Data>
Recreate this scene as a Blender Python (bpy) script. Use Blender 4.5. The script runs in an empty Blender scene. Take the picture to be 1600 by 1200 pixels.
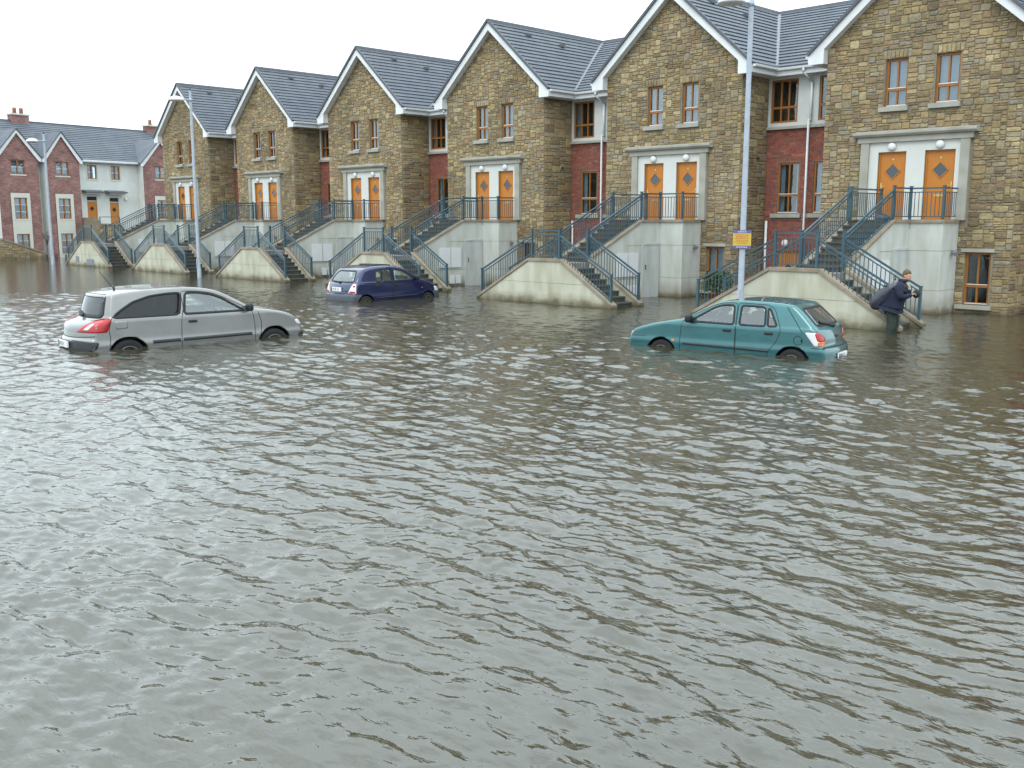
import bpy, bmesh, math, random
import numpy as np
from mathutils import Vector, Matrix

# ---------------------------------------------------------------- camera, sky, sun, exposure
scene = bpy.context.scene
COL = scene.collection
cam = bpy.data.cameras.new('camera')
cam.sensor_width = 36.0
cam.lens = 36.0 * 1550.0 / 1600.0
cam.clip_start = 0.05
cam.clip_end = 2000.0
cam_o = bpy.data.objects.new('camera', cam)
COL.objects.link(cam_o)
PITCH = math.radians(9.4144)
Fh = Vector((-0.70918, 0.70503, 0.0)).normalized()
fwd = Fh * math.cos(PITCH) + Vector((0, 0, -math.sin(PITCH)))
cam_o.location = (0, 0, 2.8)
cam_o.rotation_euler = fwd.to_track_quat('-Z', 'Y').to_euler()
scene.camera = cam_o

SUN_EL, SUN_AZ = math.radians(48), math.radians(-20)      # direction the light comes from (azimuth from +X, towards -Y)
sun_dir = Vector((math.cos(SUN_EL) * math.cos(math.radians(-70)), math.cos(SUN_EL) * math.sin(math.radians(-70)), math.sin(SUN_EL)))
world = bpy.data.worlds.new('World')
scene.world = world
world.use_nodes = True
wn, wl = world.node_tree.nodes, world.node_tree.links
wn.clear()
w_out = wn.new('ShaderNodeOutputWorld')
sky = wn.new('ShaderNodeTexSky'); sky.sky_type = 'NISHITA'; sky.sun_disc = False
sky.sun_elevation = SUN_EL; sky.sun_rotation = math.atan2(sun_dir.x, sun_dir.y)
sky.dust_density = 4.0; sky.air_density = 1.0
bg_sky = wn.new('ShaderNodeBackground'); bg_sky.inputs['Strength'].default_value = 0.05
wl.new(sky.outputs[0], bg_sky.inputs['Color'])
# an overcast layer: even cloud, brighter overhead as overcast skies are, with faint soft structure
tc = wn.new('ShaderNodeTexCoord')
sep = wn.new('ShaderNodeSeparateXYZ'); wl.new(tc.outputs['Generated'], sep.inputs[0])
mx = wn.new('ShaderNodeMath'); mx.operation = 'MAXIMUM'; wl.new(sep.outputs['Z'], mx.inputs[0]); mx.inputs[1].default_value = 0.0
grad = wn.new('ShaderNodeMath'); grad.operation = 'MULTIPLY_ADD'; wl.new(mx.outputs[0], grad.inputs[0])
grad.inputs[1].default_value = 0.75; grad.inputs[2].default_value = 1.20
cl = wn.new('ShaderNodeTexNoise'); cl.inputs['Scale'].default_value = 2.2; cl.inputs['Detail'].default_value = 3
mp = wn.new('ShaderNodeMapping'); mp.inputs['Scale'].default_value = (1, 1, 2.5)
wl.new(tc.outputs['Generated'], mp.inputs[0]); wl.new(mp.outputs[0], cl.inputs['Vector'])
clr = wn.new('ShaderNodeMapRange'); wl.new(cl.outputs['Fac'], clr.inputs[0])
clr.inputs[1].default_value = 0.3; clr.inputs[2].default_value = 0.7; clr.inputs[3].default_value = 0.86; clr.inputs[4].default_value = 1.14
mul = wn.new('ShaderNodeMath'); mul.operation = 'MULTIPLY'; wl.new(grad.outputs[0], mul.inputs[0]); wl.new(clr.outputs[0], mul.inputs[1])
bg_cl = wn.new('ShaderNodeBackground'); bg_cl.inputs['Color'].default_value = (0.825, 0.945, 1.0, 1)
wl.new(mul.outputs[0], bg_cl.inputs['Strength'])
w_mix = wn.new('ShaderNodeMixShader'); w_mix.inputs[0].default_value = 0.92
wl.new(bg_sky.outputs[0], w_mix.inputs[1]); wl.new(bg_cl.outputs[0], w_mix.inputs[2]); wl.new(w_mix.outputs[0], w_out.inputs['Surface'])

sun = bpy.data.lights.new('sun', 'SUN'); sun.energy = 0.6; sun.angle = math.radians(25); sun.color = (1.0, 0.97, 0.93)
sun_o = bpy.data.objects.new('sun', sun); COL.objects.link(sun_o)
sun_o.rotation_euler = (-sun_dir).to_track_quat('-Z', 'Y').to_euler(); sun_o.location = (0, 0, 40)

scene.view_settings.view_transform = 'Standard'
scene.view_settings.look = 'None'
scene.view_settings.exposure = 0.74
scene.view_settings.gamma = 1.0
scene.render.engine = 'CYCLES'
scene.cycles.max_bounces = 8
scene.cycles.transparent_max_bounces = 16

WATER = -0.10
D = 32.1                     # distance of the row's stone fronts

# ---------------------------------------------------------------- helpers
def tag(o, label=None, cat=None, group=None, kind=None):
    if label: o['label'] = label
    if cat: o['category'] = cat
    if group: o['group'] = group
    if kind: o['kind'] = kind
    return o

def empty(name, loc=(0, 0, 0), rz=0.0):
    o = bpy.data.objects.new(name, None); COL.objects.link(o)
    o.location = loc; o.rotation_euler = (0, 0, rz); o.empty_display_size = 0.2
    return o

def link_mesh(name, me, mat, parent=None):
    o = bpy.data.objects.new(name, me); COL.objects.link(o)
    if mat is not None and not me.materials: me.materials.append(mat)
    if parent is not None: o.parent = parent
    return o

class MB:
    def __init__(s): s.v, s.f = [], []
    def add(s, vs, fs):
        n = len(s.v); s.v += [tuple(p) for p in vs]; s.f += [tuple(i + n for i in q) for q in fs]; return s
    def box(s, x0, x1, y0, y1, z0, z1):
        return s.add([(x0,y0,z0),(x1,y0,z0),(x1,y1,z0),(x0,y1,z0),(x0,y0,z1),(x1,y0,z1),(x1,y1,z1),(x0,y1,z1)],
                     [(0,3,2,1),(4,5,6,7),(0,1,5,4),(1,2,6,5),(2,3,7,6),(3,0,4,7)])
    def pxz(s, pts, y0, y1):
        n = len(pts)
        return s.add([(x,y0,z) for x,z in pts] + [(x,y1,z) for x,z in pts],
                     [tuple(range(n)), tuple(range(2*n-1, n-1, -1))] + [(i+n, (i+1)%n+n, (i+1)%n, i) for i in range(n)])
    def pyz(s, pts, x0, x1):
        n = len(pts)
        return s.add([(x0,y,z) for y,z in pts] + [(x1,y,z) for y,z in pts],
                     [tuple(range(n-1,-1,-1)), tuple(range(n, 2*n))] + [(i, (i+1)%n, (i+1)%n+n, i+n) for i in range(n)])
    def pxy(s, pts, z0, z1):
        n = len(pts)
        return s.add([(x,y,z0) for x,y in pts] + [(x,y,z1) for x,y in pts],
                     [tuple(range(n-1,-1,-1)), tuple(range(n, 2*n))] + [(i, (i+1)%n, (i+1)%n+n, i+n) for i in range(n)])
    def bar(s, p, q, w, h=None, up=(0,0,1)):
        h = h or w; p, q = Vector(p), Vector(q); d = (q-p).normalized()
        up = Vector(up)
        if abs(d.dot(up)) > 0.98: up = Vector((0,1,0))
        a = d.cross(up).normalized() * (w/2); b = a.cross(d).normalized() * (h/2)
        vs = [p-a-b, p+a-b, p+a+b, p-a+b, q-a-b, q+a-b, q+a+b, q-a+b]
        return s.add(vs, [(0,1,2,3),(7,6,5,4),(0,4,5,1),(1,5,6,2),(2,6,7,3),(3,7,4,0)])
    def tube(s, p, q, r, r2=None, n=10, cap=True):
        r2 = r if r2 is None else r2; p, q = Vector(p), Vector(q); d = (q-p).normalized()
        up = Vector((0,0,1)) if abs(d.z) < 0.98 else Vector((0,1,0))
        a = d.cross(up).normalized(); b = a.cross(d).normalized()
        vs = []
        for c, rr in ((p, r), (q, r2)):
            vs += [c + (a*math.cos(t) + b*math.sin(t))*rr for t in [2*math.pi*i/n for i in range(n)]]
        fs = [(i, i+n, (i+1)%n+n, (i+1)%n) for i in range(n)]
        if cap: fs += [tuple(range(n)), tuple(range(2*n-1, n-1, -1))]
        return s.add(vs, fs)
    def lathe(s, prof, c=(0,0,0), axis='z', n=20):
        c = Vector(c); vs, fs = [], []
        for r, h in prof:
            for i in range(n):
                t = 2*math.pi*i/n; x, y = r*math.cos(t), r*math.sin(t)
                vs.append(c + (Vector((x, y, h)) if axis == 'z' else Vector((x, h, y)) if axis == 'y' else Vector((h, x, y))))
        for k in range(len(prof)-1):
            for i in range(n):
                j = (i+1) % n
                fs.append((k*n+i, k*n+j, (k+1)*n+j, (k+1)*n+i))
        fs.append(tuple(range(n-1,-1,-1))); fs.append(tuple((len(prof)-1)*n+i for i in range(n)))
        return s.add(vs, fs)
    def mesh(s, name, smooth=False):
        me = bpy.data.meshes.new(name); me.from_pydata([tuple(p) for p in s.v], [], s.f); me.update()
        if smooth: me.polygons.foreach_set('use_smooth', [True]*len(me.polygons))
        return me
    def build(s, name, mat, parent=None, smooth=False):
        return link_mesh(name, s.mesh(name, smooth), mat, parent)

# ---------------------------------------------------------------- materials
M = {}
def nodes_of(name):
    m = bpy.data.materials.new(name); m.use_nodes = True
    nt = m.node_tree; b = nt.nodes['Principled BSDF']
    return m, nt, b, nt.nodes.new, nt.links.new

def plain(name, col, rough=0.6, var=0.12, scale=6.0, bump=0.0, bscale=None, spec=0.4, metal=0.0, stretch=(1,1,1), dirt=None, dirt_amt=0.0, dscale=1.5, dstretch=(1,1,1), rnd=0.0, coord='Object'):
    m, nt, b, N, L = nodes_of(name)
    t = N('ShaderNodeTexCoord'); mpg = N('ShaderNodeMapping'); mpg.inputs['Scale'].default_value = stretch
    L(t.outputs[coord], mpg.inputs[0])
    ns = N('ShaderNodeTexNoise'); ns.inputs['Scale'].default_value = scale; ns.inputs['Detail'].default_value = 6; ns.inputs['Roughness'].default_value = 0.6
    L(mpg.outputs[0], ns.inputs['Vector'])
    mr = N('ShaderNodeMapRange'); L(ns.outputs['Fac'], mr.inputs[0]); mr.inputs[1].default_value = 0.25; mr.inputs[2].default_value = 0.75
    mr.inputs[3].default_value = 1-var; mr.inputs[4].default_value = 1+var
    val = mr.outputs[0]
    if rnd > 0:
        oi = N('ShaderNodeObjectInfo'); mr2 = N('ShaderNodeMapRange'); L(oi.outputs['Random'], mr2.inputs[0]); mr2.inputs[3].default_value = 1-rnd; mr2.inputs[4].default_value = 1+rnd
        mm = N('ShaderNodeMath'); mm.operation = 'MULTIPLY'; L(val, mm.inputs[0]); L(mr2.outputs[0], mm.inputs[1]); val = mm.outputs[0]
    sc = N('ShaderNodeVectorMath'); sc.operation = 'SCALE'; sc.inputs[0].default_value = col[:3]; L(val, sc.inputs['Scale'])
    out = sc.outputs[0]
    if dirt:
        mp2 = N('ShaderNodeMapping'); mp2.inputs['Scale'].default_value = dstretch; L(t.outputs[coord], mp2.inputs[0])
        n2 = N('ShaderNodeTexNoise'); n2.inputs['Scale'].default_value = dscale; n2.inputs['Detail'].default_value = 5; L(mp2.outputs[0], n2.inputs['Vector'])
        r2 = N('ShaderNodeMapRange'); L(n2.outputs['Fac'], r2.inputs[0]); r2.inputs[1].default_value = 0.42; r2.inputs[2].default_value = 0.72; r2.inputs[4].default_value = dirt_amt
        mixc = N('ShaderNodeMix'); mixc.data_type = 'RGBA'; L(r2.outputs[0], mixc.inputs['Factor']); L(out, mixc.inputs['A']); mixc.inputs['B'].default_value = (*dirt, 1); out = mixc.outputs['Result']
    L(out, b.inputs['Base Color'])
    b.inputs['Roughness'].default_value = rough; b.inputs['Specular IOR Level'].default_value = spec; b.inputs['Metallic'].default_value = metal
    if bump > 0:
        bn = N('ShaderNodeTexNoise'); bn.inputs['Scale'].default_value = bscale or scale*6; bn.inputs['Detail'].default_value = 5; L(mpg.outputs[0], bn.inputs['Vector'])
        bp = N('ShaderNodeBump'); bp.inputs['Strength'].default_value = bump; bp.inputs['Distance'].default_value = 0.02
        L(bn.outputs['Fac'], bp.inputs['Height']); L(bp.outputs[0], b.inputs['Normal'])
    M[name] = m
    return m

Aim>
Copy nothing but the lines from the top of the data down to the line containing "scene.camera = cam_o", and leave the pictures out.

Task solution>
Recreate this scene as a Blender Python (bpy) script. Use Blender 4.5. The script runs in an empty Blender scene. Take the picture to be 1600 by 1200 pixels.
import bpy, bmesh, math, random
import numpy as np
from mathutils import Vector, Matrix

# ---------------------------------------------------------------- camera, sky, sun, exposure
scene = bpy.context.scene
COL = scene.collection
cam = bpy.data.cameras.new('camera')
cam.sensor_width = 36.0
cam.lens = 36.0 * 1550.0 / 1600.0
cam.clip_start = 0.05
cam.clip_end = 2000.0
cam_o = bpy.data.objects.new('camera', cam)
COL.objects.link(cam_o)
PITCH = math.radians(9.4144)
Fh = Vector((-0.70918, 0.70503, 0.0)).normalized()
fwd = Fh * math.cos(PITCH) + Vector((0, 0, -math.sin(PITCH)))
cam_o.location = (0, 0, 2.8)
cam_o.rotation_euler = fwd.to_track_quat('-Z', 'Y').to_euler()
scene.camera = cam_o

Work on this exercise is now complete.